It’s been 1,295 days since Brittany Higgins faced the cameras and told millions of Australians that she was raped inside an office in Parliament House.
For many of those days, her name hasn’t left the headlines.
The three years since she made her allegations public have been nothing short of traumatic for Higgins. She’s gone through media attacks, an abandoned criminal trial, civil proceedings, and now a defamation trial, launched by Senator Linda Reynolds.
Without discounting Higgins’ trauma, the three years have been tough for all parties involved – including Reynolds.
But how worthwhile has this latest defamation trial been for Reynolds in healing that trauma? How costly has it been?
Win or lose, the cost is astronomical.
Women who are sexual assault victim-survivors experience mental health challenges at a much higher rate than women who have not experienced assault. According to a 2021-2022 study from the Australian Institute of Health and Welfare (AIHW), two thirds (67 per cent) of women who were assaulted by a male perpetrator in the past 10 years said they experienced anxiety and feared for their safety in the 12 months after their most recent incident of violence.
That anxiety, among other mental health issues, can all be resurfaced when a victim-survivor is retraumatised. And there’s no doubt Higgins has been re-traumatised for 1,295 days.
The defamation trial digs up trauma that should have been buried when Higgins won a small slither of justice in April this year. Back then, the Federal Court of Australia found that on the balance of probabilities, Bruce Lehrmann raped Brittany Higgins in Parliament House in 2019. The findings, according to consent advocates, were trauma-informed and aligned with the “changing cultural standards” toward affirmative consent.
Had the story finished there, Higgins, who is pregnant, and her partner, David Sharaz, could have been preparing for their new addition to the family in their home in France. Reynolds could have been preparing for her next chapter in life too – her retirement from politics after a ten-year career as a WA Senator.
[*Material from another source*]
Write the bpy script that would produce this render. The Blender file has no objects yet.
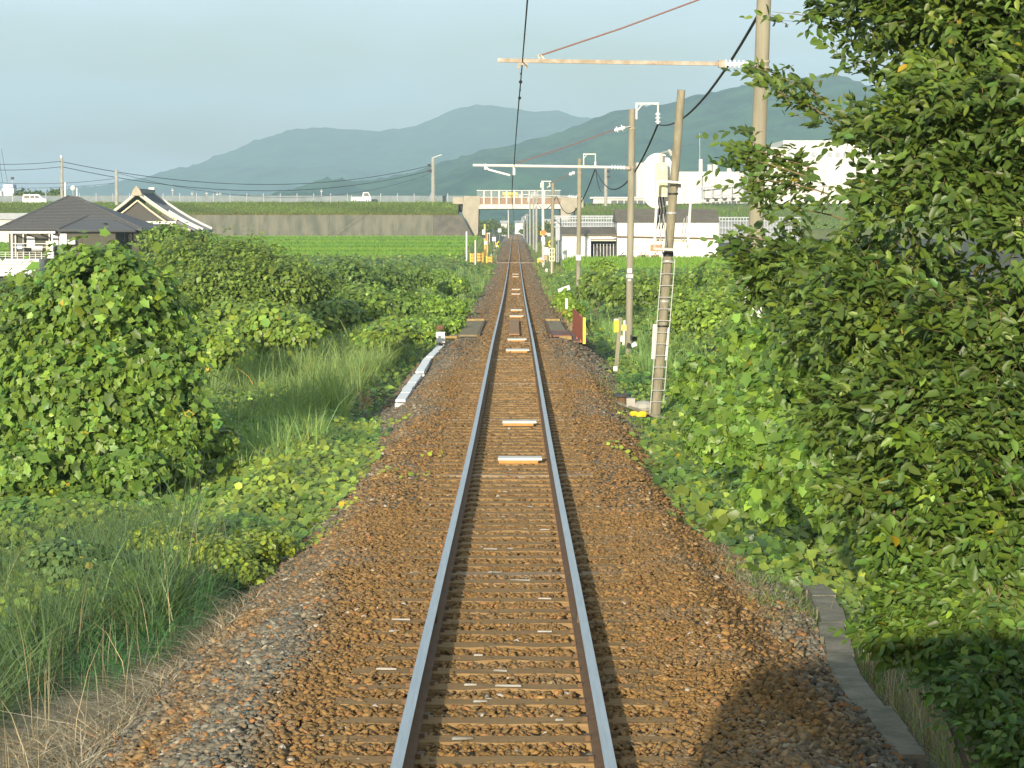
import bpy, math, random
import numpy as np
from mathutils import Vector, Matrix
random.seed(7)
R = np.random.RandomState(11)
SC = bpy.context.scene
COL = SC.collection
# ------------------------------------------------------------------ camera, sky, sun, exposure
CX, CZ, F, HY, VX = 0.06, 3.0, 2400.0, 215.0, 515.0
cam = bpy.data.cameras.new('camera')
cam.sensor_width = 36.0
cam.lens = 36.0 * F / 1024.0
cam.clip_start = 0.1
cam.clip_end = 30000
camo = bpy.data.objects.new('camera', cam)
COL.objects.link(camo)
camo.location = (CX, 0, CZ)
camo.rotation_euler = (math.radians(90) - math.atan((384 - HY) / F), 0, math.atan(3.0 / F))
SC.camera = camo
SUN = Vector((-.9, -4.9, 1.0)).normalized()
EL = math.asin(SUN.z)
w = bpy.data.worlds.new('World')
SC.world = w
w.use_nodes = True
nt = w.node_tree
for n in list(nt.nodes):
    nt.nodes.remove(n)
out = nt.nodes.new('ShaderNodeOutputWorld')
bg = nt.nodes.new('ShaderNodeBackground')
sky = nt.nodes.new('ShaderNodeTexSky')
sky.sky_type = 'NISHITA'
sky.sun_disc = False
sky.sun_elevation = EL
sky.sun_rotation = math.atan2(SUN.x, SUN.y)
sky.air_density = 1.0
sky.dust_density = 1.5
sky.ozone_density = 1.2
tc = nt.nodes.new('ShaderNodeTexCoord')
mp = nt.nodes.new('ShaderNodeMapping')
mp.inputs['Scale'].default_value = (1.2, 1.2, 5.0)
noi = nt.nodes.new('ShaderNodeTexNoise')
noi.inputs['Scale'].default_value = 5.0
noi.inputs['Detail'].default_value = 5
noi.inputs['Roughness'].default_value = .5
cr = nt.nodes.new('ShaderNodeMapRange')
cr.inputs['From Min'].default_value = .38
cr.inputs['From Max'].default_value = .66
cr.inputs['To Min'].default_value = .22
cr.inputs['To Max'].default_value = .98
mixs = nt.nodes.new('ShaderNodeMix')
mixs.data_type = 'RGBA'
mixs.inputs['B'].default_value = (6.0, 7.1, 8.0, 1)          # thin veil of high cloud, in the sky's own units
nt.links.new(tc.outputs['Generated'], mp.inputs['Vector'])
nt.links.new(mp.outputs['Vector'], noi.inputs['Vector'])
nt.links.new(noi.outputs['Fac'], cr.inputs['Value'])
nt.links.new(cr.outputs['Result'], mixs.inputs['Factor'])
nt.links.new(sky.outputs['Color'], mixs.inputs['A'])
nt.links.new(mixs.outputs['Result'], bg.inputs['Color'])
nt.links.new(bg.outputs['Background'], out.inputs['Surface'])
bg.inputs['Strength'].default_value = 0.108
sl = bpy.data.lights.new('sun', 'SUN')
sl.energy = 4.9
sl.angle = math.radians(.53)
sl.color = (1.0, .90, .73)
so = bpy.data.objects.new('sun', sl)
COL.objects.link(so)
so.location = (-20, -60, 40)
so.rotation_euler = SUN.to_track_quat('Z', 'Y').to_euler()
SC.view_settings.view_transform = 'Standard'
SC.view_settings.look = 'None'
SC.view_settings.exposure = 0.5
SC.view_settings.gamma = 1.0
SC.cycles.max_bounces = 6
SC.cycles.diffuse_bounces = 3
SC.cycles.transmission_bounces = 3
SC.cycles.volume_bounces = 0
SC.cycles.sample_clamp_indirect = 6
HAZE = 2.5e-4

# ------------------------------------------------------------------ helpers
def P(px, py, Y):
    """world point on the vertical plane at distance Y that the photo shows at pixel px, py"""
    return Vector((CX + (px - VX) * Y / F, Y, CZ - (py - HY) * Y / F))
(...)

Instead, Higgins is reliving each devastating moment from the last three years. Again.
Both Higgins and Reynolds have said they have had to sell their houses to afford this trial. Higgins and Sharaz had just moved to France to start a new life together, as a family. Now forced to sell their house, that future remains uncertain.
Reynolds, who is launching the proceedings herself, is also selling her home to pay for “justice”. She’s due to retire from politics at the next election. She’s putting her retirement plans, including her home, on the line.
Today is the final day of the trial. Justice Paul Tottle will hear the closing statements from both at the WA Supreme Court to wrap up proceedings.
While Higgins was never called as a witness to the proceedings, the ordeal undoubtedly has had knock-on re-traumatising impacts on her.
In fact, last week, Reynolds’ lawyer Martin Bennett requested to call Higgins’ doctor in Queensland, Julio Clavijo, as a witness. The intention was to question the psychiatrist who drafted the psychiatric report that ultimately won Higgins her $2.4 million payout from the Commonwealth in 2022. Justice Tottle denied this request.
One can only imagine how devastating it would be to have your mental health questioned like that in front of a court, had the request been approved.
Now, ahead of the closing statements, we wait. It could take several weeks, even months, before Justice Tottle delivers his findings.